The usual dissent into nonsense here, OP I've PM'd you x

misssadface · 04/01/2019 16:36

Descent even!

yetmorecrap · 04/01/2019 16:44

It is up to the OP to decide though if it is something she is ok with or not though, it is not up to people on here to try and decide she is distinctly uncool or making a mountain out of a molehill if she isn't ok with it.. I don't think she is saying its just 'Real Girls' she isn't keen on, what she was saying is that the 'real life' stuff bothers her more than if he was whacking off to Porn Hub twice a week. Porn may 'all' bother the OP somewhat, which is her perogative and the lying definitely bothered. Just because some people on here enjoy it/need it/whatever (which is totally fine) ,it does not mean to say others have to put up with it or STFU if they really don't want it in their marriage, just as you may not want to put with smoking/gambling/mega drinkers/lazy arses etc. You either try and deal with it or discuss and compromise before saying automatically 'just leave'.

Orillia93 · 04/01/2019 16:57

@Josuk, you've been coming on to every single post where some woman has found her husband using porn and lying, addicted, etc and spent hours defending each and every one of their husbands for at least 2 years now? Longer? Why is your life so meaningless? Ive remembered posters thinking you are male, is that what it is? You'd think you'd be tired spouting the same old shit at this stage though? Time to get a life maybe?

Josuk · 04/01/2019 17:18

Orillia

If you read what I say - without involving your judgement - you’ll see that i am not defending the men. Or even care about them.

For me it’s about women and feeling that our worth or attractiveness isn’t linked to what men wank to.
Men always have and will wank to all kinds of things.

I do think it’s both pointless and self-deceiving that one can controls another’s behaviour. Men’s or women’s.

It doesn’t mean that I have a low opinion of men, or women. It just means I accept life as it is.
One can be happy living in real world, not a fantasy the OP seems to want to go back to.
Where she pretends to believe somtjtn and her Partner pretends to placate her.
Why live like this?

thehamsters · 04/01/2019 17:20

I'm sorry you're going through this, sounds really shitty and I know I would be upset and angry, if it was me. I suspect if I looked at DH phone, I would be in the same boat as you. Too scared to look, as running on empty as it is. Good luck in whatever you decide.

Josuk · 04/01/2019 17:21

And - not forgetting the fact that, just like you - Orillia - I am entitled to an opinion different from you.
No?

TotesEmoshTerri · 04/01/2019 18:12

seeing a gorgeous woman on a tv advert and thinking to himself 'oooh she's hot', is worlds apart from sneaking on to subreddits and looking at naked women when it knows that behaviour upsets me

That's why some of us think this is less about your self esteem issues and more about you just don't want him to do something you don't like. Which is fine! But let's call a spade a spade.

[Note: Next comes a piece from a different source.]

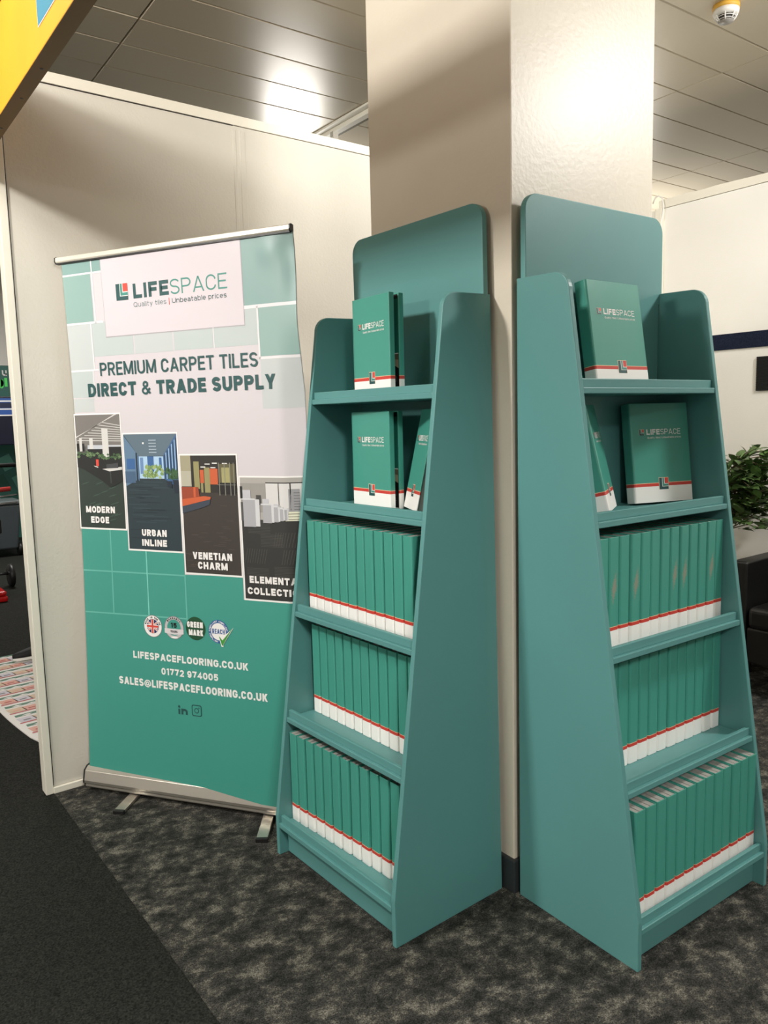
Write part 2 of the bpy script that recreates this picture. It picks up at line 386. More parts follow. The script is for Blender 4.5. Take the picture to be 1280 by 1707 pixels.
def logo_icon(A, x0, y0, w, h, layer, outline=True, dark=None):
    """nested square L marks with a red square at top right"""
    dark = dark or P_dteal
    if outline: A.rect(x0 - w * .04, x0 + w * 1.04, y0 - h * .0, y0 + h * 1.04, P_cream, layer)
    A.rect(x0, x0 + w * .32, y0, y0 + h, dark, layer + 1); A.rect(x0 + w * .32, x0 + w, y0, y0 + h * .24, dark, layer + 1)
    A.rect(x0 + w * .32, x0 + w, y0 + h * .24, y0 + h, P_white, layer + 1)
    A.rect(x0 + w * .37, x0 + w * .55, y0 + h * .28, y0 + h, P_mteal, layer + 2); A.rect(x0 + w * .55, x0 + w, y0 + h * .28, y0 + h * .46, P_mteal, layer + 2)
    A.rect(x0 + w * .60, x0 + w, y0 + h * .51, y0 + h, P_red, layer + 2)

# ================================================================== THE SETTING
bm = bmesh.new(); box(bm, -0.883, 9, -5, 1.504, -0.05, 0.0); fl = struct(mesh_obj('floor', bm, M_carpet))
bm = bmesh.new(); box(bm, -9, -0.883, -5, 1.504, -0.05, -0.002); box(bm, -9, 9, 1.504, 11, -0.05, -0.002); struct(mesh_obj('floor', bm, M_aisle))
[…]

curiositycreature · 04/01/2019 18:15

It’s REALLY easy on the Reddit app to end up clicking on stuff from the search bar unintentionally. Like the smart search that comes up? If he typed in “re” it would suggest it and then from there it’s really easy to click on stuff by mistake. I do it all the time. Were there any other “re” subs in his searches list?

curiositycreature · 04/01/2019 18:23

Sorry OP I carried on reading! (I checked my Reddit searches btw and there are definitely some I clicked on by mistake) but I see now he confessed. After reading all of it really want to send Flowers truly awful situation. I hope you can find a resolution!

Highginx · 06/01/2019 12:06

Ah porn. The last bastion of male entitlement. Stick to your guns OP. It’s okay to feel uncomfortable with someone you love objectifying strangers. Most women like to feel their partners have moved past that. It’s disconcerting to learn our partners are still holding us up to impossible standards against the male gaze - or atleast, that’s the inference when you learn that someone is prepared to lie to you rather than stop wanking over headless images of young women.